GIVEN PROBLEM =>
Exactly the lines from the start of the data through the line containing "col = sc.collection" should be output, with both ends kept and nothing added.

ITEMS =>
· · · · ·
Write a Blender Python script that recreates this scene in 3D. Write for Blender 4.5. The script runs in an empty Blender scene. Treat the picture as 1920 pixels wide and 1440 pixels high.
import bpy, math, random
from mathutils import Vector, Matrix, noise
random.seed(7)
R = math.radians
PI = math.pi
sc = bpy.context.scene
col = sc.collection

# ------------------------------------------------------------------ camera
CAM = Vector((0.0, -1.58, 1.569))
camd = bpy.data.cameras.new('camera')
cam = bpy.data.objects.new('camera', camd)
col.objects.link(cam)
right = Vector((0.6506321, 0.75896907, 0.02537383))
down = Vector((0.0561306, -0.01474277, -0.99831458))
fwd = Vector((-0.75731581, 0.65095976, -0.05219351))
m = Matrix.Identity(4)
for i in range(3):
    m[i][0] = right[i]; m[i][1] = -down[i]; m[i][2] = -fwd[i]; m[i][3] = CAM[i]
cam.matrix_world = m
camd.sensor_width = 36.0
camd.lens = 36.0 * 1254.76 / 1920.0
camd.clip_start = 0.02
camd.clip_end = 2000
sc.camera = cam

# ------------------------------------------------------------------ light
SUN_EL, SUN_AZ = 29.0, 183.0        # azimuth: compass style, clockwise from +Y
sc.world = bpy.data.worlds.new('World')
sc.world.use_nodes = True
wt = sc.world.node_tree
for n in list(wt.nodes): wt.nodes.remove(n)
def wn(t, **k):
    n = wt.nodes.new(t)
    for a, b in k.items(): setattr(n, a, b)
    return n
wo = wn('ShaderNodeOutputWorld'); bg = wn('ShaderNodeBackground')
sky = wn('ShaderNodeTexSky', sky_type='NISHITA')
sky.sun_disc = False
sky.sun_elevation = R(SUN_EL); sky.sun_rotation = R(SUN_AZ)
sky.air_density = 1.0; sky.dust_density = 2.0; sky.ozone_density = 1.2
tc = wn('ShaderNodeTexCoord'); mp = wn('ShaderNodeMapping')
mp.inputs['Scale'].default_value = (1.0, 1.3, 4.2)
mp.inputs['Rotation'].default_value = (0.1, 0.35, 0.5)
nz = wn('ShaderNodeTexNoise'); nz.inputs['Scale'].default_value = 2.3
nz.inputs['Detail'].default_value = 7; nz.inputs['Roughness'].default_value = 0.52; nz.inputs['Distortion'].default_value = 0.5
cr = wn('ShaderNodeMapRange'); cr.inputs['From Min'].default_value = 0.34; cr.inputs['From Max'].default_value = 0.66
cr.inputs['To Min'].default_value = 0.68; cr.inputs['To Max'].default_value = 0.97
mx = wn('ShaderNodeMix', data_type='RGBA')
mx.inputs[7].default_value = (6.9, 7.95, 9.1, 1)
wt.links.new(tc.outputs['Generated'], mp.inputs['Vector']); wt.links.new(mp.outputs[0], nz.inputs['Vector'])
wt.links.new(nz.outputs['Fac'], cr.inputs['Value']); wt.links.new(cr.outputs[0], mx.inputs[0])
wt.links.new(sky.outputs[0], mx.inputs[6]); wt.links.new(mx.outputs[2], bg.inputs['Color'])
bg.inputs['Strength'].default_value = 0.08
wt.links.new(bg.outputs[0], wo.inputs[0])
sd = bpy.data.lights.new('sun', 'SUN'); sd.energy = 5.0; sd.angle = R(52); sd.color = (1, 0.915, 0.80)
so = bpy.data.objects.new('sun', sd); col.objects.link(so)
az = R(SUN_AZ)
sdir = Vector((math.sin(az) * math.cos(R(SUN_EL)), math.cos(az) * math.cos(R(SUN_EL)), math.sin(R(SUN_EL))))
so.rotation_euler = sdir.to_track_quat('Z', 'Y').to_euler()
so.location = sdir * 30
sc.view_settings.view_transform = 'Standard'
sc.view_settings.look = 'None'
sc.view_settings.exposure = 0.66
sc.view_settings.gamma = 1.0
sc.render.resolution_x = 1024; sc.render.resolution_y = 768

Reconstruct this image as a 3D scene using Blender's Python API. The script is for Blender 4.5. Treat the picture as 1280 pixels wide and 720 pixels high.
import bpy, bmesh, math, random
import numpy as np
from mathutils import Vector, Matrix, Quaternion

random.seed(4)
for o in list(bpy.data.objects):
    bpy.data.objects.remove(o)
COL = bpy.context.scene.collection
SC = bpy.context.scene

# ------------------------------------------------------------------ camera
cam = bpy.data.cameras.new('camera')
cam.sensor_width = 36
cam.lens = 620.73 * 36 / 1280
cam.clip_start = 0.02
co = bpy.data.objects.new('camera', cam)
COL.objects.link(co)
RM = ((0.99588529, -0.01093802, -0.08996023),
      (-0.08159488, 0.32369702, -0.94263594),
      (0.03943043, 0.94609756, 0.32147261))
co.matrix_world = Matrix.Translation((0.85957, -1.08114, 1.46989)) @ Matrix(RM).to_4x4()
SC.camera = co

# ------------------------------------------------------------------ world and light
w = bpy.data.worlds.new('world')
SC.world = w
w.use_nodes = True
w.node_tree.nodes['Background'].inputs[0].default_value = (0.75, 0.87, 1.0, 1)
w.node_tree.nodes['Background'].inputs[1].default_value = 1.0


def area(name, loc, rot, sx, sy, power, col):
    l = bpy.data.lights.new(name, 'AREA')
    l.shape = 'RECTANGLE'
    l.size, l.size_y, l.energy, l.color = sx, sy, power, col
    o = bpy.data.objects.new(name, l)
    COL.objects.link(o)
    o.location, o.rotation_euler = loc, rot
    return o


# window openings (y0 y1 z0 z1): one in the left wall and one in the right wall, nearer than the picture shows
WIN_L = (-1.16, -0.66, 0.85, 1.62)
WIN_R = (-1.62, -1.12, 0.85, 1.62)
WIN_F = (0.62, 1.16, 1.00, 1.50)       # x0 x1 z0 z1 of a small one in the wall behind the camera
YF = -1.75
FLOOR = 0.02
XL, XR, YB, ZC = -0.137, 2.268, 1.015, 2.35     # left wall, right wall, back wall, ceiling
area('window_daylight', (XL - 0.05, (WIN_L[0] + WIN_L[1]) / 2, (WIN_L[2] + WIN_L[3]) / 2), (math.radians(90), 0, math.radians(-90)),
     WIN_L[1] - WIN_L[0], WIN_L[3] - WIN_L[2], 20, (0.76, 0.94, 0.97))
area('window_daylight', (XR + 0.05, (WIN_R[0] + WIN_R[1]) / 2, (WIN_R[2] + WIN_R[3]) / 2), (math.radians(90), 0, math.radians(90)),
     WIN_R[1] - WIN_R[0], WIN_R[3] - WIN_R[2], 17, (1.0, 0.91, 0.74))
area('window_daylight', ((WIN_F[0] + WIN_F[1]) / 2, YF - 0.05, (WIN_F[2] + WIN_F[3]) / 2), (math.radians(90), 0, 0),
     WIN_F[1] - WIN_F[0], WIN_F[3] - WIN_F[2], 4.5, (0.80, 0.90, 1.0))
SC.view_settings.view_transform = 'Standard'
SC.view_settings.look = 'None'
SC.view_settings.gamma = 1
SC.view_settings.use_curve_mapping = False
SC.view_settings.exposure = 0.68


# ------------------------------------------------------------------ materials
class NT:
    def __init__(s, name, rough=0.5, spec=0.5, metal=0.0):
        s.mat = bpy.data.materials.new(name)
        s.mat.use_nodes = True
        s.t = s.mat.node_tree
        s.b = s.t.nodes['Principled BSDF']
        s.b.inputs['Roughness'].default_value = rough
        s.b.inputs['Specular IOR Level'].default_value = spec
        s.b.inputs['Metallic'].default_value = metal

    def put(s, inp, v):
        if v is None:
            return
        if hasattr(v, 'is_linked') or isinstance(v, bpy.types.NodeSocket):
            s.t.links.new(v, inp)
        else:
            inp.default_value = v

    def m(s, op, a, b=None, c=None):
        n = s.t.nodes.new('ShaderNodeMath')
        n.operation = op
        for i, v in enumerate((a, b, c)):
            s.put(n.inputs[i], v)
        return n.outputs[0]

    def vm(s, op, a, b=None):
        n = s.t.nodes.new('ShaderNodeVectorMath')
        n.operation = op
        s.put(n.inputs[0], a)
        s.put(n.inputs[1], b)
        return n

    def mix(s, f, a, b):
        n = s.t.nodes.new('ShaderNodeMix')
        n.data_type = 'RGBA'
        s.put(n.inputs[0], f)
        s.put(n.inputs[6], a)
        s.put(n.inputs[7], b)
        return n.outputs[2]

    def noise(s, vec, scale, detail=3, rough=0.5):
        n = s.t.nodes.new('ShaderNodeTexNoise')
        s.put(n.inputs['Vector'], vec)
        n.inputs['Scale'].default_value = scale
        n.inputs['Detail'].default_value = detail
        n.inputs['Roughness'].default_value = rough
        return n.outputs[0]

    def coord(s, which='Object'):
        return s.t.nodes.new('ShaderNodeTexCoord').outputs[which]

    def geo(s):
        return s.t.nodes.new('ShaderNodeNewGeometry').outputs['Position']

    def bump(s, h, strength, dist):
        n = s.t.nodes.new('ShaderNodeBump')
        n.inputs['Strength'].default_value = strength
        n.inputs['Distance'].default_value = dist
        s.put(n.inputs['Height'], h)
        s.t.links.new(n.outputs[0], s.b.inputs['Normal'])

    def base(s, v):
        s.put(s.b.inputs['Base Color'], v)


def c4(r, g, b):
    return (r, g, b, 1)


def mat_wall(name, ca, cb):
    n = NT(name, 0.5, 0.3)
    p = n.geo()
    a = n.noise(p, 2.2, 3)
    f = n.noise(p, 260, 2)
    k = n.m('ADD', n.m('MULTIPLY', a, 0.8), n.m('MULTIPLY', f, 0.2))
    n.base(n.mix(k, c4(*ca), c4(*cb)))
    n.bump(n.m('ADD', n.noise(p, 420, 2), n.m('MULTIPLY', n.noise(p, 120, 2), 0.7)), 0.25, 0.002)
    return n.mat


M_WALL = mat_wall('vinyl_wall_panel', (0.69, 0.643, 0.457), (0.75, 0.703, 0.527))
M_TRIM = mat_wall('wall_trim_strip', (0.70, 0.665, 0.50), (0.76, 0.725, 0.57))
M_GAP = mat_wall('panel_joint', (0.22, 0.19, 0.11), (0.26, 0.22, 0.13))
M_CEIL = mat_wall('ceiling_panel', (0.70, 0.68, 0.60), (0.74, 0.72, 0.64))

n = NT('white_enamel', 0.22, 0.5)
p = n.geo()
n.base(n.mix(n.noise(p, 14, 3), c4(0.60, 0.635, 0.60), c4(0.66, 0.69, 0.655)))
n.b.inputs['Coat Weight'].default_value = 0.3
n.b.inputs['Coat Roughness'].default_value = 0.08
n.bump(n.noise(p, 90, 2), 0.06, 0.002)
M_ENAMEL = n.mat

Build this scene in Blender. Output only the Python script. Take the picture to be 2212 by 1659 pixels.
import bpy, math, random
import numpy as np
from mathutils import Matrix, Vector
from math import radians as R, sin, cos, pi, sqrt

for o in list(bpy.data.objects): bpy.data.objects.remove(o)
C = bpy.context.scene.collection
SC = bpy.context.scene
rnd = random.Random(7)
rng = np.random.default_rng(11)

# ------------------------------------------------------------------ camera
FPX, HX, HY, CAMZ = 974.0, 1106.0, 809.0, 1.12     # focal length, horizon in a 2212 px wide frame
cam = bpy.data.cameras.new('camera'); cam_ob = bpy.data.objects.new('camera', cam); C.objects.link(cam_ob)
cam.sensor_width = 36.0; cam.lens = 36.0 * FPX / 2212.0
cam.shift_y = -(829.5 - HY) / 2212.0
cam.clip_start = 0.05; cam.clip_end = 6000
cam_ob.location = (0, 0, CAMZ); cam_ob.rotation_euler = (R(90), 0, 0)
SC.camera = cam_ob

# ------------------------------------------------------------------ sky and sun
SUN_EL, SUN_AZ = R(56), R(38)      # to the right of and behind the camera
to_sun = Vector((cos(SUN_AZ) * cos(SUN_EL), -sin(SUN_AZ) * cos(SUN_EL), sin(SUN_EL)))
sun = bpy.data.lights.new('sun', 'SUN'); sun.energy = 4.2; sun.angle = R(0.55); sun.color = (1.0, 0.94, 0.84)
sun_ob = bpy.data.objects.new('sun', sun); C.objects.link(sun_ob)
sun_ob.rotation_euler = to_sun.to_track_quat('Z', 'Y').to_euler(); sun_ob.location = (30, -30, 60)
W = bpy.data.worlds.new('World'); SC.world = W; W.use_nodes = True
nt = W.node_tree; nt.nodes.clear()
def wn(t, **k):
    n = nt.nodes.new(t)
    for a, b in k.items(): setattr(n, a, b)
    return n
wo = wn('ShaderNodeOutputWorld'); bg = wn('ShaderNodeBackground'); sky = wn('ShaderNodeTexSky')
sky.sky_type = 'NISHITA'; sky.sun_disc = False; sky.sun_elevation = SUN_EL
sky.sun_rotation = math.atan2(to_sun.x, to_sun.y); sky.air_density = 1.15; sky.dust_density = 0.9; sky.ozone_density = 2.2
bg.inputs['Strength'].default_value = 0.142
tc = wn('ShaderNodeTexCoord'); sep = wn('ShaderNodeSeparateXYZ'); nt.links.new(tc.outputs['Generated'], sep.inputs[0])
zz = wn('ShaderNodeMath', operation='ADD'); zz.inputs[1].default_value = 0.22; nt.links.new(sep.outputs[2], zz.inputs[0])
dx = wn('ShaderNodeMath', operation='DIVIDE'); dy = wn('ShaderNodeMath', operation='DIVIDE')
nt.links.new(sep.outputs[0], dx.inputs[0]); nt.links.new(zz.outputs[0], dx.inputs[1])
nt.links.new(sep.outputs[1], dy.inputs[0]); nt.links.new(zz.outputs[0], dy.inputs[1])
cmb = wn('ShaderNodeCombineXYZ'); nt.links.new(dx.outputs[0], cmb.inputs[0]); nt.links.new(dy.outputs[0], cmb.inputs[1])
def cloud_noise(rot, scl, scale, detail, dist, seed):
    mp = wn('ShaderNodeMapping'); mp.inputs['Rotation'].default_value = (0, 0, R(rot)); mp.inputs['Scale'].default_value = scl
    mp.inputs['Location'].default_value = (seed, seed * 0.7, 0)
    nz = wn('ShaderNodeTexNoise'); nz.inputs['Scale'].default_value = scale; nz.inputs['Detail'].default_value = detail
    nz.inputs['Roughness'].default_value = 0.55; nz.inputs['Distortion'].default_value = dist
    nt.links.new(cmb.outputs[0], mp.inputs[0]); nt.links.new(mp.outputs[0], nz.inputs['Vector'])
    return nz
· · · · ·
THE RESULT =>
Write a Blender Python script that recreates this scene in 3D. Write for Blender 4.5. The script runs in an empty Blender scene. Treat the picture as 1920 pixels wide and 1440 pixels high.
import bpy, math, random
from mathutils import Vector, Matrix, noise
random.seed(7)
R = math.radians
PI = math.pi
sc = bpy.context.scene
col = sc.collection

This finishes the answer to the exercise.